The colonial era, spanning roughly from the late 18th to the mid-20th century, saw European powers conquer, occupy, and reshape the vast majority of the Muslim world. From the French invasion of Egypt in 1798 to the dismemberment of the Ottoman Empire after World War I, colonialism disrupted centuries-old Islamic institutions, redrew borders, and imposed Western legal and educational systems. The effects of this period continue to shape the Muslim world today.

The French in North Africa and the Levant

Napoleon's invasion of Egypt in 1798 marked the beginning of modern European colonial engagement with the Muslim world. France subsequently colonized Algeria (1830), Tunisia (1881), Morocco (1912), Syria, and Lebanon (1920).
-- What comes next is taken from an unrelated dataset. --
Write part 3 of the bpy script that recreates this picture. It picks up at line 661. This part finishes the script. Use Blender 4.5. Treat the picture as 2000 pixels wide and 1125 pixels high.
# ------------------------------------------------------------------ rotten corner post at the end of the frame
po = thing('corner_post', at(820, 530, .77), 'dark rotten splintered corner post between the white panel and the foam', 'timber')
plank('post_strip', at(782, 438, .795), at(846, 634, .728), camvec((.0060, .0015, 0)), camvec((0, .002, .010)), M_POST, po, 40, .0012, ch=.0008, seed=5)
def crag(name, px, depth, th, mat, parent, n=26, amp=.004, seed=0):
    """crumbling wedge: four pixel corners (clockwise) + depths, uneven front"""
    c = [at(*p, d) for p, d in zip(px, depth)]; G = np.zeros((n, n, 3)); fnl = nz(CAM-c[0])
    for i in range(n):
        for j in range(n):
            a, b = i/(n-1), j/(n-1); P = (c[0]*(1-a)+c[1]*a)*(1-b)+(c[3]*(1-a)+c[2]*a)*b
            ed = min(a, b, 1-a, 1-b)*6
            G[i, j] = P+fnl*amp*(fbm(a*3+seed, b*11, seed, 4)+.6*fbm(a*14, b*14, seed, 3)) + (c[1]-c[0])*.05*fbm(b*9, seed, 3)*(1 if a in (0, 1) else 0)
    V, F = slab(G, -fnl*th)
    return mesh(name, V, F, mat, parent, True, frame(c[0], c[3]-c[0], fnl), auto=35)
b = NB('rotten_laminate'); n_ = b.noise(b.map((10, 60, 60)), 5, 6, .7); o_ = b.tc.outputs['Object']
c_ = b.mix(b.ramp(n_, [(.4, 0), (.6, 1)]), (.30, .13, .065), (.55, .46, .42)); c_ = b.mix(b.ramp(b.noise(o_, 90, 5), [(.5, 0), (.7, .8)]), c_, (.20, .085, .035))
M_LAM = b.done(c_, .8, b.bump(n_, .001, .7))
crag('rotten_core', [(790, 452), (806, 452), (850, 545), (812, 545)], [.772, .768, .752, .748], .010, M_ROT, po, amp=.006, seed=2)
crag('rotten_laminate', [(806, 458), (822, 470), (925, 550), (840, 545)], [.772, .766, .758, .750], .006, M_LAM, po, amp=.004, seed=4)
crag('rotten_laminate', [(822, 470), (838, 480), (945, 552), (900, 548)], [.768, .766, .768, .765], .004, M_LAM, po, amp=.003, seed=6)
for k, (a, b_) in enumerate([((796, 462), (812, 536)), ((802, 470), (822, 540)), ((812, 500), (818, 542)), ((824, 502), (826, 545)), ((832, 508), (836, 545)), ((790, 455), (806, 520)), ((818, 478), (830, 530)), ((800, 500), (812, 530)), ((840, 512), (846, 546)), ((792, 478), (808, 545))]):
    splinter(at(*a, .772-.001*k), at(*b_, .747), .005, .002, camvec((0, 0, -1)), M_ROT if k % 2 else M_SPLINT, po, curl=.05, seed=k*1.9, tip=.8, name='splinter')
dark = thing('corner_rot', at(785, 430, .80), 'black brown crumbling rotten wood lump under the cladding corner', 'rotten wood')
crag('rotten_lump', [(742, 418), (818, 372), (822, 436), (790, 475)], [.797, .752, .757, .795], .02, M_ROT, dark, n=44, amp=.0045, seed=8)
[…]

In Algeria, French colonization was particularly brutal, involving large-scale land confiscation, cultural suppression, and the displacement of the Muslim population. The Algerian War of Independence (1954-1962) cost over a million Algerian lives. Throughout North Africa, the French imposed their language and legal systems while marginalizing Islamic education and institutions.

The British Empire

Britain colonized or exercised control over vast Muslim territories, including the Indian subcontinent, Egypt, Sudan, Aden, the Malay Peninsula, and, after World War I, Iraq, Palestine, and Transjordan. British colonial policy often employed divide-and-rule strategies, exploiting ethnic and sectarian differences. In India, the impact was profound: the Mughal Empire was formally dissolved after the 1857 uprising, Islamic courts were replaced by British law, and traditional madrasas lost their state patronage. The partition of India in 1947 and the Balfour Declaration's promise of a Jewish homeland in Palestine (1917) created conflicts that persist to this day.

The Sykes-Picot Agreement and Its Legacy

The secret Sykes-Picot Agreement of 1916 between Britain and France divided the Ottoman territories of the Middle East into spheres of influence, creating artificial borders that ignored ethnic, tribal, and religious realities. The resulting states, Iraq, Syria, Lebanon, Jordan, and Palestine, were designed to serve colonial interests rather than the needs of their populations. This carving up of the Muslim world, done in betrayal of promises made to Arab leaders who had supported the Allied war effort, remains one of the most consequential and resented acts of the colonial era.

Resistance and Independence

Muslim resistance to colonialism took many forms, from armed rebellion to intellectual revival. Scholars like Jamal al-Din al-Afghani and Muhammad Abduh called for Islamic reform and pan-Islamic solidarity. Movements such as the Sanusiyya in Libya, the Mahdist state in Sudan, and the Deoband movement in India combined religious revival with anti-colonial struggle. Independence movements across the Muslim world eventually succeeded in the mid-20th century, but the colonial legacy of artificial borders, weakened institutions, and economic dependency continues to pose challenges.